What is needed → Retype only the lines from the top of the records to the line with "COL = sc.collection", including that line but none of the pictures.

>> Begin Input records

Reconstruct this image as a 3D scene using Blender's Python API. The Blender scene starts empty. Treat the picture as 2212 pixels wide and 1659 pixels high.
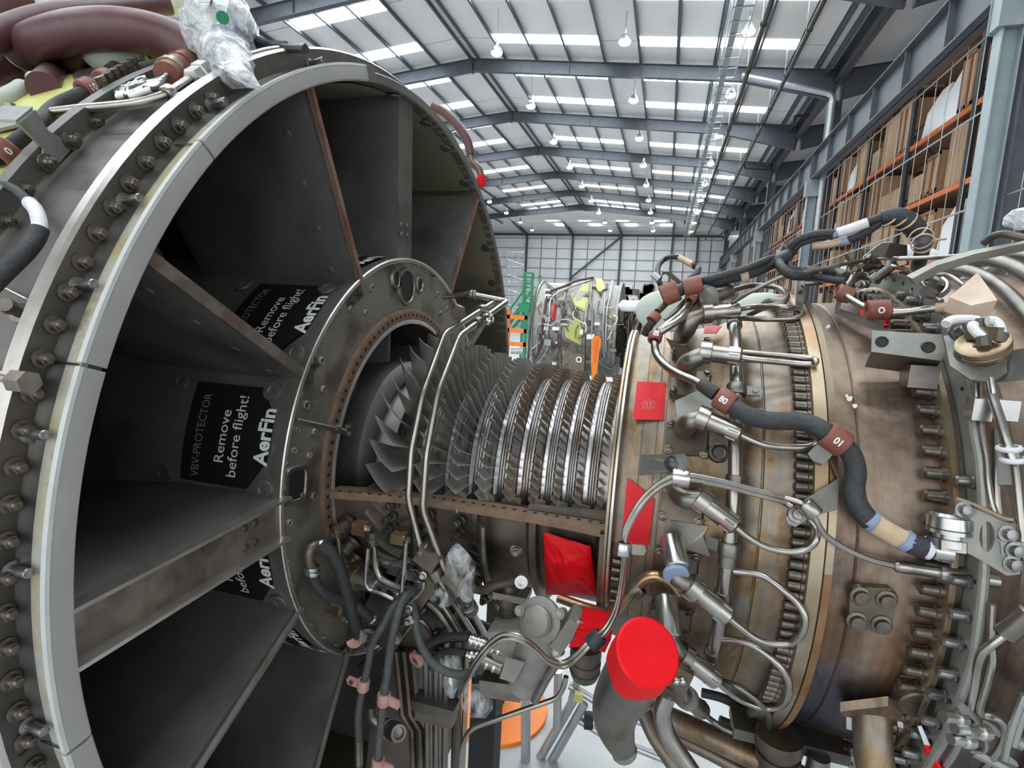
import bpy, bmesh, math, random
from mathutils import Vector, Matrix
R = math.radians
random.seed(7)
sc = bpy.context.scene
COL = sc.collection

# ------------------------------------------------------------------ camera, world, light, exposure
F_PX, W_PX, H_PX = 1154.8915, 2212.0, 1659.0
CAMZ = 1.65
CR = Vector((0.9600555872478049, 0.2753828280956179, 0.04957385787218791))
CD = Vector((0.08447567264610276, -0.11635667541504181, -0.9896085007806608))
CF = Vector((-0.2667529383629373, 0.9542669553518124, -0.1349720259843536))
cd = bpy.data.cameras.new('camera'); cam = bpy.data.objects.new('camera', cd); COL.objects.link(cam)
cam.matrix_world = Matrix(((CR.x, -CD.x, -CF.x, 0), (CR.y, -CD.y, -CF.y, 0), (CR.z, -CD.z, -CF.z, CAMZ), (0, 0, 0, 1)))
cd.sensor_fit = 'HORIZONTAL'; cd.sensor_width = 36; cd.lens = F_PX / W_PX * 36
cd.clip_start = 0.02; cd.clip_end = 400
sc.camera = cam
sc.view_settings.view_transform = 'Standard'; sc.view_settings.look = 'None'
sc.view_settings.gamma = 1; sc.view_settings.use_curve_mapping = False
sc.view_settings.exposure = 0.45
wd = bpy.data.worlds.new('world'); sc.world = wd; wd.use_nodes = True
wb = wd.node_tree.nodes['Background']; wb.inputs[0].default_value = (0.93, 0.97, 1, 1); wb.inputs[1].default_value = 1.6
ROOFLIGHT = 13.0

# ------------------------------------------------------------------ pixel helpers (engine axis runs along +X)
AY, AZ = 1.13994, CAMZ - 0.343626
CAM = Vector((0, 0, CAMZ))
def ray(px, py): return CR * ((px - W_PX / 2) / F_PX) + CD * ((py - H_PX / 2) / F_PX) + CF
def C(px, py, r):          # point on the cylinder of radius r about the engine axis, near side
    d = ray(px, py); oz = CAMZ - AZ
    A = d.y ** 2 + d.z ** 2; B = 2 * (-d.y * AY + d.z * oz); Q = AY ** 2 + oz ** 2 - r * r
    D = B * B - 4 * A * Q
    t = (-B - math.sqrt(D)) / (2 * A) if D > 0 else -B / (2 * A)
    return CAM + d * t
def PX(px, py, x): d = ray(px, py); return CAM + d * (x / d.x)      # on the plane at this engine station
def PY(px, py, y): d = ray(px, py); return CAM + d * (y / d.y)
def PZ(px, py, z): d = ray(px, py); return CAM + d * ((z - CAMZ) / d.z)
def E(x, r, th):           # engine coordinates: 0 deg towards the camera, 90 up
    return Vector((x, AY - r * math.cos(R(th)), AZ + r * math.sin(R(th))))
def rad_dir(p): v = Vector((0, p.y - AY, p.z - AZ)); return v.normalized()

# ------------------------------------------------------------------ materials
MATS = {}
def mat(name, c1, c2=None, rough=.45, metal=0., scale=12., bump=0., c3=None, s3=3., t3=.58, stretch=None, rough2=None, emit=None, alpha=1., trans=0., contrast=(.35, .65), spec=None):
    if name in MATS: return MATS[name]
    m = bpy.data.materials.new(name); m.use_nodes = True; nt = m.node_tree; N = nt.nodes; L = nt.links
    b = N['Principled BSDF']; b.inputs['Roughness'].default_value = rough; b.inputs['Metallic'].default_value = metal
    b.inputs['Base Color'].default_value = (*c1, 1)
    if spec is not None: b.inputs['Specular IOR Level'].default_value = spec
    if emit: b.inputs['Emission Color'].default_value = (*emit[0], 1); b.inputs['Emission Strength'].default_value = emit[1]
    if trans: b.inputs['Transmission Weight'].default_value = trans
    if alpha < 1: b.inputs['Alpha'].default_value = alpha
    if c2 is not None or bump:
        tc = N.new('ShaderNodeTexCoord'); mp = N.new('ShaderNodeMapping'); L.new(tc.outputs['Object'], mp.inputs[0])
        if stretch: mp.inputs['Scale'].default_value = stretch
        n = N.new('ShaderNodeTexNoise'); n.inputs['Scale'].default_value = scale; n.inputs['Detail'].default_value = 6; n.inputs['Roughness'].default_value = .65
        L.new(mp.outputs[0], n.inputs['Vector'])
        if c2 is not None:
            cr = N.new('ShaderNodeValToRGB'); cr.color_ramp.elements[0].position = contrast[0]; cr.color_ramp.elements[1].position = contrast[1]
            cr.color_ramp.elements[0].color = (*c1, 1); cr.color_ramp.elements[1].color = (*c2, 1)
            L.new(n.outputs['Fac'], cr.inputs[0]); out = cr.outputs[0]
            if c3 is not None:
                n2 = N.new('ShaderNodeTexNoise'); n2.inputs['Scale'].default_value = s3; n2.inputs['Detail'].default_value = 5
                L.new(mp.outputs[0], n2.inputs['Vector'])
                r2 = N.new('ShaderNodeValToRGB'); r2.color_ramp.elements[0].position = t3 - .08; r2.color_ramp.elements[1].position = t3 + .1
                L.new(n2.outputs['Fac'], r2.inputs[0])
                mx = N.new('ShaderNodeMix'); mx.data_type = 'RGBA'; L.new(r2.outputs[0], mx.inputs[0]); L.new(out, mx.inputs[6]); mx.inputs[7].default_value = (*c3, 1)
                out = mx.outputs[2]
            L.new(out, b.inputs['Base Color'])
            if rough2 is not None:
                mr = N.new('ShaderNodeMapRange'); mr.inputs[3].default_value = rough; mr.inputs[4].default_value = rough2
                L.new(n.outputs['Fac'], mr.inputs[0]); L.new(mr.outputs[0], b.inputs['Roughness'])
        if bump:
            bp = N.new('ShaderNodeBump'); bp.inputs['Strength'].default_value = bump; bp.inputs['Distance'].default_value = .004
            L.new(n.outputs['Fac'], bp.inputs['Height']); L.new(bp.outputs[0], b.inputs['Normal'])
    MATS[name] = m; return m
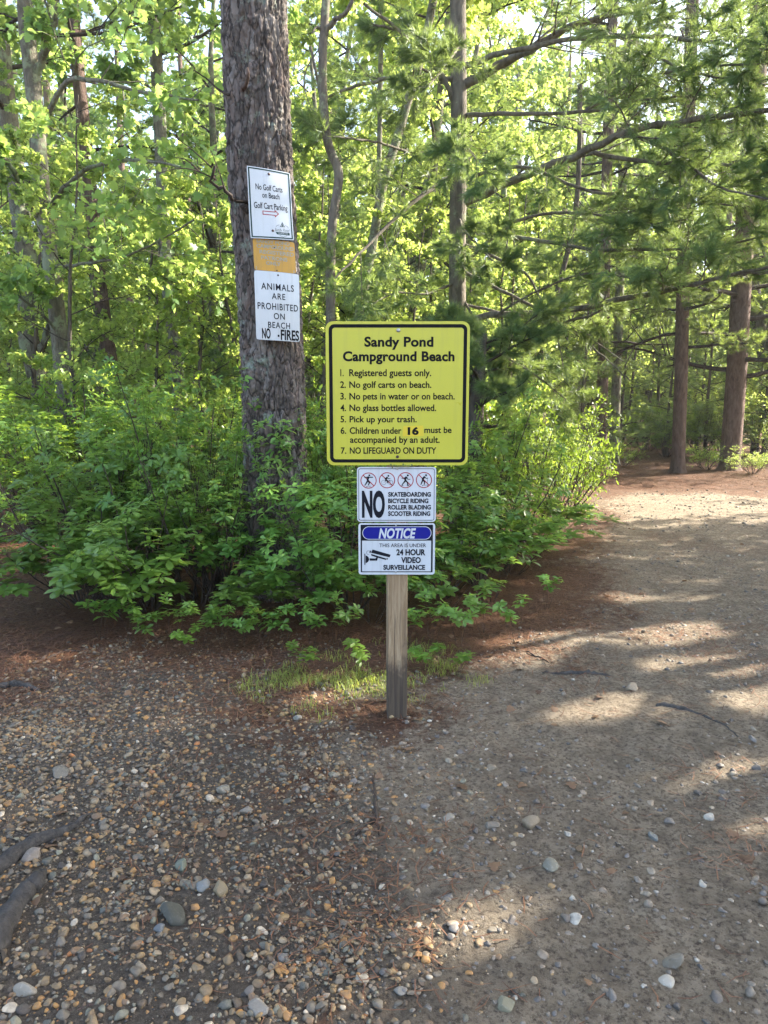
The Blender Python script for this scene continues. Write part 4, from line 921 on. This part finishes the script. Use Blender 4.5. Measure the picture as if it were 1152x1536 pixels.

>> End Input records

Solution to this task →
Reconstruct this image as a 3D scene using Blender's Python API. The Blender scene starts empty. Treat the picture as 2212 pixels wide and 1659 pixels high.
import bpy, bmesh, math, random
from mathutils import Vector, Matrix
R = math.radians
random.seed(7)
sc = bpy.context.scene
COL = sc.collection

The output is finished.